Commentary

Warshaw: Portland Timbers have an identity, and they're getting back to it

It happened last year, so I’m not sure why anyone was overly worried that it wouldn’t happen this year.


The 2018 Portland Timbers team that made MLS Cup started winless in their first five games of the season. The 2019 team has every single key player returning from that 2018 team. Of the four players you could suggest might count as a key player who is no longer on the roster — Liam Ridgewell, Fanendo Adi, Samuel Armenteros, and Alvas Powell — only Powell started more than half of the games in the 15-game unbeaten streak that resurrected Portland’s 2018 season. Anyone want to suggest he was the difference maker from that team?


The Timbers' problems to start 2018 and 2019 haven’t been about personnel or talent. They’ve been about identity. Specifically, the contradiction between the ideal version of the team and the reality of the roster.


Gio Savarese has an idea in his head of how he wants his team to play. He wants to dominate the game by controlling the ball. The Timbers’ roster, though, does not have players who can dominate the ball. The key figures on the team — Diego Valeri, Diego Chara, Sebastian Blanco, and Larrys Mabiala — are not possession passers. They don’t want to pass and move from side to side to shift a defense. They want to go forward. It’s possible to be a phenomenal passer but not a great possession player. It sounds like a minor distinction, but it’s huge.


The last two seasons, Savarese has opened the year hoping to have the Timbers play in his ideal vision. They got smacked in the face, so he accepted he needed to adjust.

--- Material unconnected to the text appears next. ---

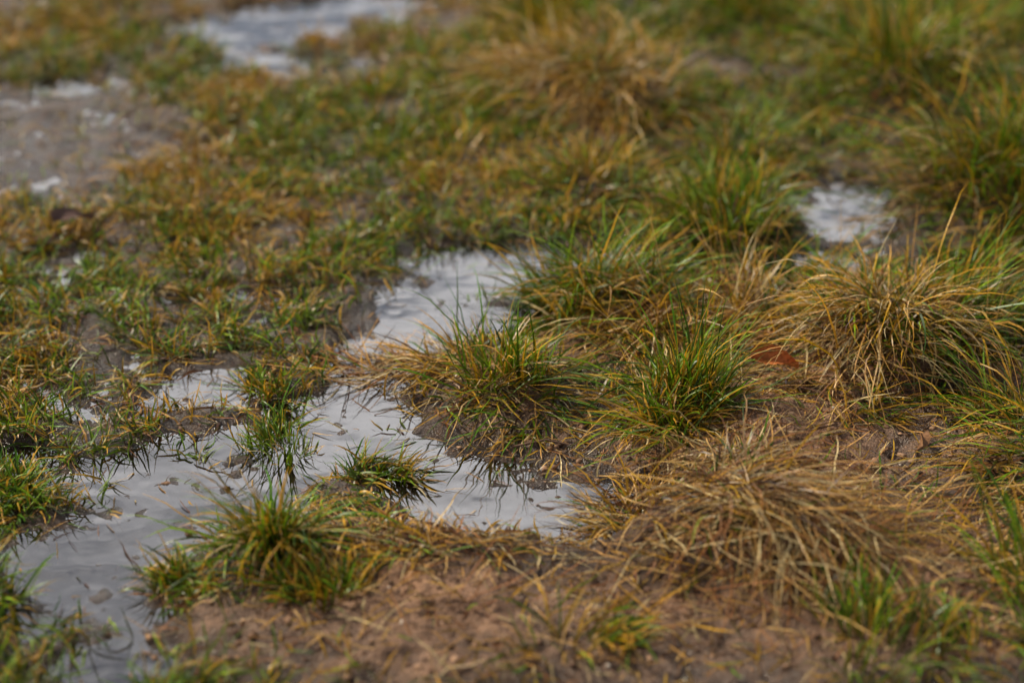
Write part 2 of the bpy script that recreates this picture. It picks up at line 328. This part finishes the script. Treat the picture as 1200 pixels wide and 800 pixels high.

Six games into 2018, the Timbers accepted their identity as a compact, counterattacking team.


Seven games in 2019, the Timbers accepted their identity as a compact, counterattacking team.


It doesn’t mean the Timbers will cruise back to MLS Cup. They definitely have some issues. Namely, Valeri has not looked like an MVP candidate for about nine months now. But, if Portland fans are being honest with themselves, they can acknowledge the team didn’t exactly look like an MLS Cup team for much of 2018, either. They weren’t playing teams off the field like Atlanta, the Red Bulls, Sporting Kansas City, and LAFC were. They were, however, a team that could be incredibly hard to play against, a team who could score incredible goals, and a team who could grind out results. With two wins in a row, they are that team again. When they want to be.